Al final del Libro Segundo, Ovidio cuenta el origen divino del ámbar.
Desde esta sumatoria de lecturas atesoro la idea de que la historia y el arte son como el ámbar. A veces visibles, a veces sepultas, hasta que un afortunado las saque a la luz, como las ruinas de Pompeya y Troya, o la Vila romana del Casale di Piazza Armerina en Sicilia, o las cartas inéditas de Proust o Los Rivero, de Jorge Luis Borges. Bibliotecas y museos son, desde esta perspectiva, yacimientos de luz e historias que recontamos, volvemos a plasmar en cuadros y esculturas o escribimos, para volverlas a la vida; como el ADN de los dinosaurios que los científicos de Parque Jurásico rescataron de mosquitos encontrados.
Terminé de releer en Feria de vanidades una reflexión del narrador sobre recuerdos y fobias juveniles que acompañan a ciertas personas, y permanecen preservadas.

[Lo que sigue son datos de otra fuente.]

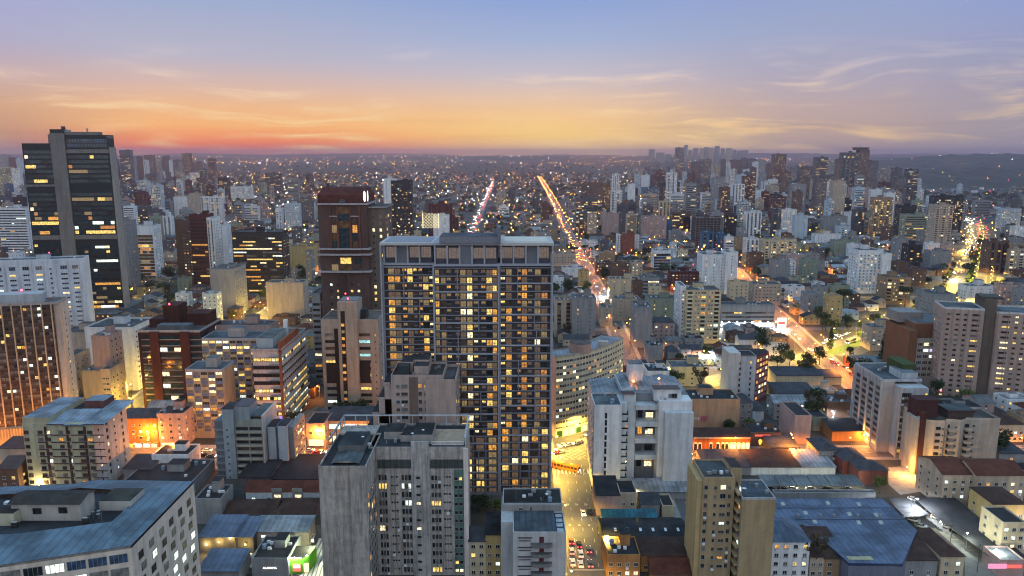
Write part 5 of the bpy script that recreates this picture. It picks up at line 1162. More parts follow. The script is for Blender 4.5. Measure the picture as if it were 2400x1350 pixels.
# near and middle: x left, x right, top, foot, colour, facade, lit share, depth, landmark phrase
MID = [
 (625, 712, 664, 748, 'beige', 'blank', 0, 16, 'the blank beige box'), (495, 552, 632, 742, 'grey', 'blank', 0, 28, 'the blank grey slab'), (548, 664, 545, 692, 'black', 'ribbon', 0.3, 22, 'the black ribbed office'),
 (676, 735, 578, 640, 'yellow', 'blank', 0, 20, 'the blank yellow wall'), (300, 364, 530, 660, 'white', 'gold', 0.12, 18, 'the gold glass block'), (268, 300, 520, 690, 'grey', 'slots', 0.06, 22, None),
 (415, 448, 518, 678, 'brown', 'blank', 0, 18, 'the plain brown slab'), (430, 462, 545, 680, 'brown', 'grid', 0.1, 12, None), (450, 490, 504, 690, 'maroon', 'ribbon', 0.1, 18, 'the maroon striped tower'), (490, 505, 512, 690, 'white', 'strips', 0.05, 18, None),
 (511, 534, 530, 650, 'white', 'slots', 0.02, 14, 'the plain white slab'), (0, 66, 488, 605, 'white', 'ribbon', 0.05, 22, 'the white striped block'), (205, 318, 770, 915, 'white', 'blank', 0, 26, 'the blank white wall'),
 (140, 228, 782, 900, 'beige', 'slots', 0.2, 18, None), (222, 262, 790, 960, 'pink', 'blank', 0, 14, None), (148, 178, 838, 962, 'beige', 'blank', 0, 16, None), (196, 240, 872, 965, 'beige', 'blank', 0, 18, None), (240, 262, 868, 970, 'beige', 'grid', 0.1, 14, None),
 (505, 640, 765, 930, 'pink', 'grid', 0.05, 14, None), (735, 755, 690, 900, 'grey', 'ribbon', 0.15, 20, None), (716, 730, 590, 670, 'grey', 'slots', 0.1, 14, None),
 (1340, 1396, 700, 795, 'grey', 'slots', 0.08, 16, 'the grey slab beside the orange street'), (1300, 1342, 705, 790, 'beige', 'strips', 0.05, 14, None), (1408, 1436, 722, 765, 'beige', 'slots', 0.1, 16, None),
 (1490, 1528, 722, 815, 'grey', 'blank', 0, 24, 'the narrow blank grey slab'), (1607, 1688, 682, 805, 'cream', 'balc', 0.22, 20, 'the cream balcony block'), (1593, 1606, 672, 800, 'white', 'slots', 0.04, 20, None),
 (1645, 1700, 598, 688, 'white', 'slots', 0.14, 22, 'the white faceted block'), (1700, 1728, 592, 690, 'white', 'slots', 0.1, 18, None), (1532, 1572, 588, 640, 'white', 'glass', 0.06, 16, 'the small glass office'),
 (1455, 1487, 548, 604, 'brick red', 'slots', 0.06, 14, 'the red brick tower'), (1446, 1456, 550, 604, 'white', 'strips', 0.05, 12, None), (1487, 1498, 552, 600, 'white', 'slots', 0.05, 12, None),
 (2010, 2064, 588, 688, 'white', 'grid', 0.2, 22, 'the white tower by the avenue'), (2064, 2086, 596, 690, 'white', 'blank', 0, 20, None), (2076, 2134, 652, 714, 'tan', 'balc', 0.2, 18, 'the tan block by the avenue'),
 (1792, 1866, 562, 616, 'cream', 'balc', 0.2, 16, 'the cream balcony tower'), (1748, 1778, 560, 612, 'white', 'strips', 0.08, 14, None), (1810, 1850, 610, 665, 'grey', 'slots', 0.05, 12, 'the grey and white block'), (1846, 1864, 613, 660, 'white', 'grid', 0.1, 12, None),
 (1955, 2012, 565, 610, 'green', 'slots', 0.25, 16, None), (2318, 2362, 566, 640, 'brown', 'strips', 0.05, 16, 'the brown slab at the right'), (2348, 2372, 572, 640, 'tan', 'blank', 0, 10, None), (2365, 2400, 585, 642, 'beige', 'balc', 0.15, 14, None),
 (2100, 2130, 560, 625, 'grey', 'slots', 0.1, 14, None), (2128, 2158, 575, 640, 'black', 'strips', 0.1, 16, None), (2182, 2238, 692, 770, 'grey', 'blank', 0, 24, 'the windowless grey box'), (2040, 2118, 770, 822, 'beige', 'grid', 0.25, 14, 'the old corner house with the blue sign'),
 (2265, 2330, 672, 720, 'white', 'slots', 0.1, 14, None), (1690, 1815, 716, 766, 'grey', 'ribbon', 0.2, 14, 'the low banded office'), (1766, 1830, 668, 716, 'beige', 'grid', 0.08, 18, None), (1428, 1498, 655, 700, 'cream', 'slots', 0.3, 14, 'the cream block with small windows'), (1500, 1545, 652, 696, 'grey', 'ribbon', 0.15, 16, None),
 (1520, 1600, 702, 762, 'green', 'slots', 0.3, 18, None), (1440, 1500, 702, 752, 'beige', 'slots', 0.1, 16, None), (1572, 1640, 638, 684, 'maroon', 'grid', 0.12, 16, None), (1398, 1440, 618, 645, 'brown', 'grid', 0.2, 14, None), (1318, 1370, 628, 650, 'white', 'slots', 0.2, 14, None), (1295, 1350, 595, 624, 'beige', 'grid', 0.05, 16, None),
 (900, 930, 420, 560, 'white', 'slots', 0.05, 14, 'the white and black tower'), (918, 966, 424, 560, 'black', 'fins', 0.12, 18, None), (925, 985, 555, 600, 'beige', 'lit', 0.4, 16, 'the lattice lit tower'), (1005, 1060, 480, 590, 'maroon', 'slots', 0.05, 20, 'the maroon slab'), (1016, 1052, 505, 600, 'white', 'slots', 0.06, 14, None),
 (668, 702, 478, 545, 'pale blue', 'grid', 0.15, 14, 'the pale blue tower'), (675, 700, 420, 480, 'grey', 'ribbon', 0.15, 14, None), (622, 660, 406, 452, 'dark grey', 'ribbon', 0.1, 16, None), (704, 732, 465, 525, 'dark grey', 'grid', 0.08, 14, None), (572, 605, 484, 522, 'white', 'ribbon', 0.15, 12, 'the white checked block'),
 (472, 520, 462, 520, 'white', 'balc', 0.15, 14, None), (440, 475, 458, 510, 'beige', 'slots', 0.15, 14, None), (408, 440, 462, 510, 'white', 'slots', 0.1, 14, None), (383, 402, 508, 560, 'white', 'strips', 0.08, 12, None), (380, 400, 445, 492, 'brown', 'lit', 0.3, 12, 'the lit amber cubes'), (354, 378, 452, 490, 'white', 'grid', 0.3, 12, None), (292, 328, 448, 480, 'blue', 'ribbon', 0.25, 14, 'the dark blue office'), (272, 294, 455, 478, 'white', 'ribbon', 0.3, 12, None), (328, 342, 454, 492, 'white', 'ribbon', 0.15, 12, None), (292, 316, 484, 560, 'white', 'ribbon', 0.03, 12, None), (445, 475, 405, 430, 'white', 'ribbon', 0.35, 14, None), (540, 590, 438, 470, 'white', 'grid', 0.2, 16, None), (0, 30, 392, 470, 'cream', 'fins', 0.1, 14, None), (30, 50, 395, 470, 'white', 'grid', 0.25, 12, None),
 (1505, 1545, 440, 505, 'blue', 'grid', 0.3, 14, 'the blue office with cold lights'), (1472, 1488, 432, 510, 'white', 'blank', 0, 14, None), (1380, 1412, 428, 466, 'brown', 'slots', 0.1, 14, None), (1505, 1540, 455, 510, 'beige', 'ribbon', 0.15, 12, None), (1500, 1520, 470, 520, 'white', 'ribbon', 0.15, 12, None), (1462, 1482, 470, 510, 'brick red', 'slots', 0.1, 12, None), (1505, 1562, 508, 560, 'pink', 'slots', 0.25, 16, 'the pink brick block'), (1350, 1400, 466, 545, 'dark grey', 'ribbon', 0.25, 22, 'the dark terraced tower'), (1358, 1376, 498, 552, 'dark grey', 'balc', 0.1, 12, None), (1378, 1398, 502, 556, 'beige', 'grid', 0.2, 12, None), (1412, 1450, 502, 556, 'pink', 'slots', 0.1, 14, 'the pink and maroon block'), (1450, 1472, 500, 556, 'dark grey', 'slots', 0.05, 14, None),
 (1630, 1688, 512, 582, 'brown', 'frame', 0, 26, 'the unfinished concrete tower'), (1645, 1672, 545, 592, 'blue', 'strips', 0.12, 12, 'the bright blue block'), (1682, 1698, 546, 588, 'blue', 'slots', 0.08, 10, None), (1700, 1720, 556, 590, 'white', 'ribbon', 0.12, 12, None), (1748, 1784, 498, 560, 'white', 'strips', 0.06, 14, 'the white twin shaft tower'), (1828, 1866, 492, 560, 'white', 'grid', 0.3, 16, 'the white chequer grid tower'), (1862, 1892, 506, 570, 'pale blue', 'slots', 0.06, 12, None), (1812, 1830, 490, 560, 'dark grey', 'balc', 0.1, 12, None), (1644, 1666, 452, 500, 'white', 'ribbon', 0.1, 14, None), (1572, 1602, 455, 500, 'white', 'ribbon', 0.15, 12, None), (1544, 1562, 428, 478, 'black', 'slots', 0.06, 12, None), (1632, 1664, 434, 478, 'brown', 'fins', 0.08, 14, None), (1672, 1700, 462, 520, 'grey', 'slots', 0.15, 14, None), (1728, 1742, 436, 478, 'white', 'grid', 0.2, 10, None), (1774, 1794, 446, 488, 'white', 'slots', 0.1, 12, None), (1602, 1622, 508, 540, 'white', 'ribbon', 0.1, 12, None), (1575, 1618, 498, 540, 'brown', 'ribbon', 0.1, 12, None), (1545, 1570, 472, 520, 'cream', 'strips', 0.1, 12, None), (1570, 1600, 476, 520, 'grey', 'balc', 0.1, 12, None), (1806, 1842, 462, 520, 'maroon', 'grid', 0.15, 14, None),
 (2048, 2090, 464, 560, 'tan', 'balc', 0.3, 18, 'the tan lit tower'), (2120, 2180, 504, 575, 'green', 'ribbon', 0.25, 18, 'the green grey office'), (2190, 2230, 482, 590, 'beige', 'balc', 0.08, 20, 'the beige ribbed tower'), (2186, 2254, 460, 560, 'black', 'fins', 0.2, 16, 'the black lattice tower'), (2174, 2186, 460, 530, 'white', 'blank', 0, 10, None), (2124, 2172, 482, 520, 'white', 'ribbon', 0.08, 14, None), (1992, 2040, 440, 490, 'pink', 'slots', 0.15, 16, None), (2040, 2066, 445, 500, 'white', 'slots', 0.2, 12, None), (1984, 2006, 498, 540, 'white', 'slots', 0.08, 12, None), (1930, 1985, 508, 560, 'grey', 'slots', 0.08, 14, None), (2345, 2392, 490, 535, 'pale blue', 'grid', 0.3, 14, None), (2285, 2320, 470, 510, 'grey', 'ribbon', 0.1, 12, None), (1910, 1970, 550, 580, 'white', 'slots', 0.1, 14, None), (2195, 2260, 575, 600, 'beige', 'grid', 0.15, 16, None), (2180, 2230, 590, 630, 'grey', 'slots', 0.06, 16, None),
]
for r_ in MID:
    x0, x1, yt, yb, col, style, lt, D, mk = r_; mid(x0, x1, yt, yb, col, style, lt * 1.25, D, mk)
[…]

De pronto, la imaginación, el olfato, déjà vu, los sabores, nos hacen retroceder décadas en la vida. Y, además, al frotar estos recuerdos como la lámpara de Aladino, el ámbar de las evocaciones atrae, ya que no pequeños trozos de tela, historias, lecturas y relatos; ellos, como la resina milenaria, necesitaron del tiempo y el entierro para cristalizar y aflorar del olvido, recuperados en un pensamiento sólido y transparente. Como si volviéramos a cruzar el Leteo y recuperáramos nuestra memoria.
Mi identificación con la estética borgeana me lleva a transcribir la cuarteta inicial de “Ariosto y los árabes” y concluir esta divagación digresiva: “Nadie puede escribir un libro. Para / Que un libro sea verdaderamente, / Se requieren la aurora y el poniente, / Siglos, armas y el mar que une y separa”.
Mar que oculta historias encapsuladas en ámbar, que para Ovidio son las lágrimas de las inconsolables hermanas de Faetón, las Helíades (hijas de Helios), que en su dolor se arrancaban los cabellos para terminar metamorfoseadas en árboles.
Y sus lágrimas “goteando de las ramas recién surgidas, se endurecen al sol, que el transparente río lleva hasta el mar y lo envía a las jóvenes latinas para que se adornen”.